Legislature seeks solutions on rising property insurance rates
JORDAN HANSEN Daily Montanan | Daily Inter-Lake | UPDATED 1 day, 6 hours AGO
Property insurance rates in Montana are increasing, advocates and insurance companies say, and the Legislature has been tasked to figure out why.
Passed during the 2025 legislative session, House Joint Resolution 61 requires a study of property insurance during the interim, and it was the highest ranked — or most important — study bill passed last session.
The Legislature’s Economic Affairs Interim committee, helmed by House Speaker Rep. Brandon Ler, has picked up the study. And on Tuesday, they heard from a panel that included insurance lobbyists, consumer advocates and research organizations including Headwaters Economics.
Insurance lobbyists said extreme weather, “legal system abuse,” a rise in building costs and regulatory overreach are all problems.
Insurance companies said they’re also paying out more than what they bring in and there’s concern about driving away providers.
Ler brought up cost shifting, a term also brought up repeatedly in the property tax discussions that dominated the final weeks of the last legislative session.
“If it gets cheaper for one party, it’s probably going to get more expensive for another and so, you know, the full solution is not just to pick a select group of insured and do something to make their policies cheaper,” Ler told the committee. “We’ve got a much bigger problem than that, and absolutely agree with that. Another thing, it’s already been stated that there is, you know, fewer and fewer insurance companies actually coming into the marketplace. We do not want to drive any of these last remaining insurance companies out.”
Consumer advocates, meanwhile, have expressed concern with the lack of data around rises in rates, nonrenewals of insurance policies and higher costs associated with lower credit scores.

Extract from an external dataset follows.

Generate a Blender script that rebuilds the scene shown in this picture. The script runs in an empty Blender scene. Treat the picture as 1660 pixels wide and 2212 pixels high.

“We need more data, and we need more accurate data, and it’s not just an issue in Montana, but across the country,” said Michael DeLong, who represented the Consumer Federation on the panel. “We’ve heard, there are a lot of anecdotes and stories, you’ve probably heard from people about rising insurance premiums, companies refusing to renew their policies, people cutting back and trying to hollow out policies, stronger, more frequent natural disasters, but there’s a lack of like, concrete information on what, exactly how bad the problem is, how much prices are going up.”
According to the Consumer Federation of America, average insurance premiums for a typical homeowner in Montana increased by about 10% from 2021 to 2024. Nationwide, the typical homeowner saw their property insurance premium increase by nearly $650 in that time period.
There has been one recent, major federal study into the issue, consolidated into a report that looked at rises in insurance rates between 2018-2022, using data obtained from the states. Some states, including Montana, did not submit data to this report.
DeLong went on to say there was a brief skirmish between the Treasury Department and the National Association of Insurance Commissioners, though the NAIC — which is made up of the elected and appointed insurance commissioners across the country — eventually came on board.
The state is also planning to participate in the next NAIC data call, but data from that likely won’t be usable until June, said Trevor Graff, the director of government relations with the Securities and Insurance office.
“I’m hoping we can focus on the fact that we are participating in the data call, and we will mitigate the prior administration’s non-participation in that action,” Graff said.
Wildfires are also a continual concern and according to the National Association of Mutual Insurance Companies, the number of billion-dollar disasters is expected to increase by about 50% by the end of the decade. Montana has been impacted by at least one billion-dollar disaster annually.
“By the end of this decade, it is likely Montana will have experienced 16 or more billion-dollar disasters in just 10 years,” a presentation during Tuesday’s committee meeting stated.
Fires and what to do about them have been a long-running discussion and late last year one of the panelists, Kimi Barrett, a lead wildfire research and policy analyst at Headwaters Economics, helped author a report on the issue.
“If the homes are part of this problem, they must fundamentally be part of the solution, and in the most simplest form, by reducing risk proactively, before the wildfire becomes the disaster is our best chance at long term insurance retainment,” Barrett said Tuesday.
Ler, who spent time working fires with the Department of Natural Resources and Conservation and then more than a decade as a volunteer firefighter, said it’s a concern – and will take federal fire mitigation action. Exactly what type of (and how much) mitigation is needed is a point of contention among some environmentalists, with some researchers saying the forests are not as overgrown as many think.
Even so, there has been a push to do more mitigation work, which can be expensive.
“For us to see real reduction and real risk reduction in the state of Montana, we have to charge the federal government with actually taking care of the lands that they, in a sense, own or have control over, because without that, we’re never going to see a real reduction,” Ler said. “We can have all the mitigation plans in place on your private property, but when you have a fire coming down at you at 60 mph, there’s absolutely nothing you can do, and the houses are going to burn just the same.”